O profissional também continua a professar uma perspetiva de investimento prudente. “Os mercados começaram o ano em força, sobretudo na Ásia e Europa. Continuamos a gostar da Ásia como região e acreditamos que é necessário regressar a esse mercado”, explica. Na sua opinião, a recessão aproxima-se e pode ser bastante complicada para os mercados, com uma combinação de diminuição de lucros empresariais e alguns desafios devido ao facto de os bancos centrais manterem uma atitude hawkish”.

Desta forma, o lema continua a ser a seleção. “Acreditamos que as obrigações continuam a fazer sentido num contexto de deflação e recessão. Continuamos a gostar do Tesouro norte-americano, mas é provável que nos foquemos em obrigações a curto prazo mais do que nas obrigações a longo prazo, uma vez que já houve uma subida consistente nas segundas”, explica.

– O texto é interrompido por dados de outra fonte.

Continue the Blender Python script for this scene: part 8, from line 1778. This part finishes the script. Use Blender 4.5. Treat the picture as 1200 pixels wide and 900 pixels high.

No que diz respeito aos mercados de risco, a HSBC AM foca-se nos mercados emergentes da Ásia e em algumas estratégias do setor de crédito. Por outro lado, se nos focarmos nas ações mundiais, o que se verifica é que as expetativas de lucros empresariais permanecem bastante elevadas. “Se nos focarmos nos Estados Unidos, Europa e Japão, o MSCI World, o índice mundial de mercados desenvolvidos, registou um crescimento dos lucros de cerca de 10% no ano passado. As expetativas de lucros para 2023 foram revistas em baixa, mas ainda rondam os 3%”, sublinha. Em conclusão, é certo que o endurecimento das taxas começou no ano passado, mas o seu impacto será sentido ao longo deste ano, tanto na economia real como nos lucros empresariais. E, segundo Joe Little, este será o verdadeiro desafio para as ações.